Woolley’s grandfather, who was an oyster fisher, wrote to the authorities at the time “for the oyster reefs to stop being robbed. They were taking the oysters [from the Great Sandy Strait] and bringing them to Moreton Bay,” Woolley said.

“In the letter he says that it’s like a vegetable garden: if you keep robbing and don’t replant … it dies out,” Woolley said. “Eventually they just died out in the strait.”

Woolley would like to see oyster fisheries return to the region. “They filter the water,” she said. Some oyster species are estimated to filter up to 170L a day.

Leslie Reeder-Myers, an assistant professor of anthropology at Temple University in Philadelphia and the study’s first author, said the scale of the findings was striking.

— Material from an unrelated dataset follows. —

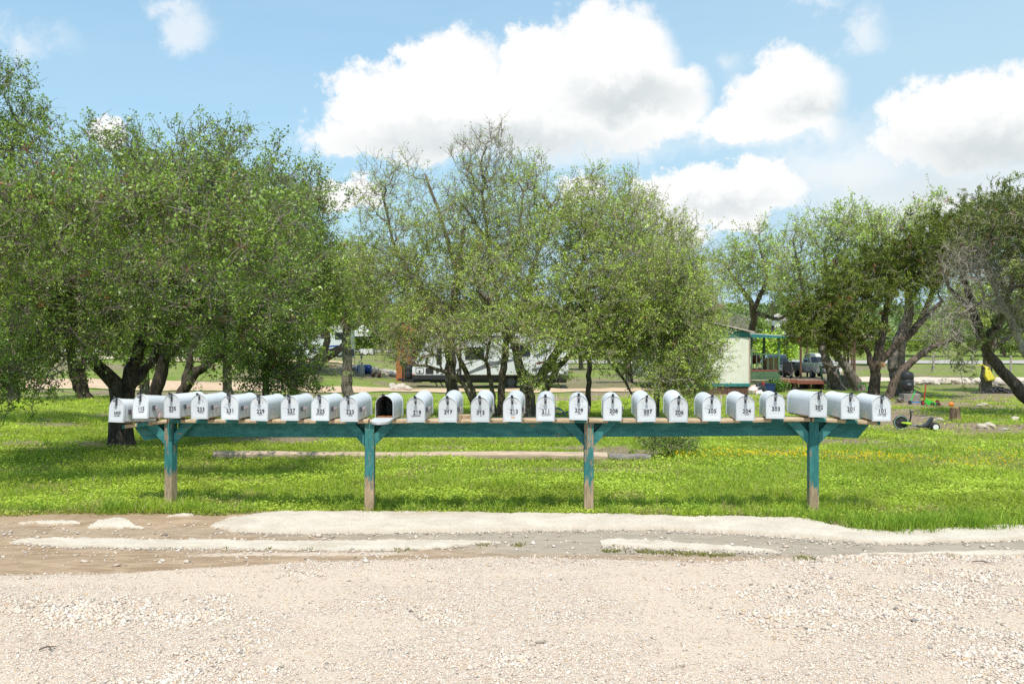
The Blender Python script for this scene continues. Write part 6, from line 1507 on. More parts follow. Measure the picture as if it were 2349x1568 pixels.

“This isn’t just one area. Indigenous people all over the world were fishing a lot of oysters,” she said. “There are billions of oysters in individual sites in Florida.”

Researchers believe oyster fisheries have collapsed globally in modern times due to a combination of overfishing, runoff from agriculture, and clear-cutting of forests resulting in sediment in waterways.

“It became evident that there was also a story of settler colonialism,” Reeder-Myers said. “As we are today trying to decide how to … repair these fisheries that have collapsed, we are continuing to make the choice to exclude Indigenous people.

“This is their ecological heritage and they should be reconnected with that,” she said.